— BEGIN Records for this task —

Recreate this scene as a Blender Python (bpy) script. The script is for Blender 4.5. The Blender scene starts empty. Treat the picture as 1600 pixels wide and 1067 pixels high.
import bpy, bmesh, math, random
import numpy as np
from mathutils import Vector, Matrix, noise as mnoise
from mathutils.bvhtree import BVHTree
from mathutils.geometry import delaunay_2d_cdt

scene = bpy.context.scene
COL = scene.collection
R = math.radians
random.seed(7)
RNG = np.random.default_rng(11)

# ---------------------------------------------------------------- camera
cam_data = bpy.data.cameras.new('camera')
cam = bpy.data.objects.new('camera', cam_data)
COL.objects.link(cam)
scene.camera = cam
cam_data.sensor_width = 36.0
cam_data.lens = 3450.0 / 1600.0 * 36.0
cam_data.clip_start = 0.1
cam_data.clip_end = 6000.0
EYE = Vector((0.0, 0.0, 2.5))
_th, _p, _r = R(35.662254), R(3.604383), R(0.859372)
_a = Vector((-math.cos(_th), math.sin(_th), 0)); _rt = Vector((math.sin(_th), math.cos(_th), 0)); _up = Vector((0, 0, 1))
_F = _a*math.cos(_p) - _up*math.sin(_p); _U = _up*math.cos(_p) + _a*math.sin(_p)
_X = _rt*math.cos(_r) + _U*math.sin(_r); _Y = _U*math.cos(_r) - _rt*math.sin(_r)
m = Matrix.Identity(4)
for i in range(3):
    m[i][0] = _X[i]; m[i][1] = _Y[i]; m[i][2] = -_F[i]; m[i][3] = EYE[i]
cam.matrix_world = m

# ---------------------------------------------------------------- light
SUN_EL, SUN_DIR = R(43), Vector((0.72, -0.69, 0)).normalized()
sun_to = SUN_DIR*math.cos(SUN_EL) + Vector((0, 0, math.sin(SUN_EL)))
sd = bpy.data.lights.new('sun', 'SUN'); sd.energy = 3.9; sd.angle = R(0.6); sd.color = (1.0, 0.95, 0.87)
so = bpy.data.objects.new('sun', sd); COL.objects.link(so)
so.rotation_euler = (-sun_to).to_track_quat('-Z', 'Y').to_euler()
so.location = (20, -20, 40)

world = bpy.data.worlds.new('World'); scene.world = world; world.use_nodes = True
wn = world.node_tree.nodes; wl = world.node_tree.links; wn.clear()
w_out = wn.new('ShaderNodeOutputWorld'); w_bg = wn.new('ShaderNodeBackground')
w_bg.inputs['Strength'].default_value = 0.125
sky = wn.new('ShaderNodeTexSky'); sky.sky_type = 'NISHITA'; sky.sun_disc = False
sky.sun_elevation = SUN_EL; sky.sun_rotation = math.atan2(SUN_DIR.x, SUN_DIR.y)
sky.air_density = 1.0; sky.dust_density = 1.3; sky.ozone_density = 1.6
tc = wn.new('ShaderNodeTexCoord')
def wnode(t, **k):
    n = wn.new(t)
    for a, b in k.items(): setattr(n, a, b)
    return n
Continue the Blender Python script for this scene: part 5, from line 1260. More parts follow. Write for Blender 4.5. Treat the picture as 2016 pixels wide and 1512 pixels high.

— END Records for this task —

> [To do] Write out every entry verbatim.

> [Solution for this problem]
Recreate this scene as a Blender Python (bpy) script. The script is for Blender 4.5. The Blender scene starts empty. Treat the picture as 1600 pixels wide and 1067 pixels high.
import bpy, bmesh, math, random
import numpy as np
from mathutils import Vector, Matrix, noise as mnoise
from mathutils.bvhtree import BVHTree
from mathutils.geometry import delaunay_2d_cdt

scene = bpy.context.scene
COL = scene.collection
R = math.radians
random.seed(7)
RNG = np.random.default_rng(11)

# ---------------------------------------------------------------- camera
cam_data = bpy.data.cameras.new('camera')
cam = bpy.data.objects.new('camera', cam_data)
COL.objects.link(cam)
scene.camera = cam
cam_data.sensor_width = 36.0
cam_data.lens = 3450.0 / 1600.0 * 36.0
cam_data.clip_start = 0.1
cam_data.clip_end = 6000.0
EYE = Vector((0.0, 0.0, 2.5))
_th, _p, _r = R(35.662254), R(3.604383), R(0.859372)
_a = Vector((-math.cos(_th), math.sin(_th), 0)); _rt = Vector((math.sin(_th), math.cos(_th), 0)); _up = Vector((0, 0, 1))
_F = _a*math.cos(_p) - _up*math.sin(_p); _U = _up*math.cos(_p) + _a*math.sin(_p)
_X = _rt*math.cos(_r) + _U*math.sin(_r); _Y = _U*math.cos(_r) - _rt*math.sin(_r)
m = Matrix.Identity(4)
for i in range(3):
    m[i][0] = _X[i]; m[i][1] = _Y[i]; m[i][2] = -_F[i]; m[i][3] = EYE[i]
cam.matrix_world = m

# ---------------------------------------------------------------- light
SUN_EL, SUN_DIR = R(43), Vector((0.72, -0.69, 0)).normalized()
sun_to = SUN_DIR*math.cos(SUN_EL) + Vector((0, 0, math.sin(SUN_EL)))
sd = bpy.data.lights.new('sun', 'SUN'); sd.energy = 3.9; sd.angle = R(0.6); sd.color = (1.0, 0.95, 0.87)
so = bpy.data.objects.new('sun', sd); COL.objects.link(so)
so.rotation_euler = (-sun_to).to_track_quat('-Z', 'Y').to_euler()
so.location = (20, -20, 40)

world = bpy.data.worlds.new('World'); scene.world = world; world.use_nodes = True
wn = world.node_tree.nodes; wl = world.node_tree.links; wn.clear()
w_out = wn.new('ShaderNodeOutputWorld'); w_bg = wn.new('ShaderNodeBackground')
w_bg.inputs['Strength'].default_value = 0.125
sky = wn.new('ShaderNodeTexSky'); sky.sky_type = 'NISHITA'; sky.sun_disc = False
sky.sun_elevation = SUN_EL; sky.sun_rotation = math.atan2(SUN_DIR.x, SUN_DIR.y)
sky.air_density = 1.0; sky.dust_density = 1.3; sky.ozone_density = 1.6
tc = wn.new('ShaderNodeTexCoord')
def wnode(t, **k):
    n = wn.new(t)
    for a, b in k.items(): setattr(n, a, b)
    return n
Continue the Blender Python script for this scene: part 5, from line 1260. More parts follow. Write for Blender 4.5. Treat the picture as 2016 pixels wide and 1512 pixels high.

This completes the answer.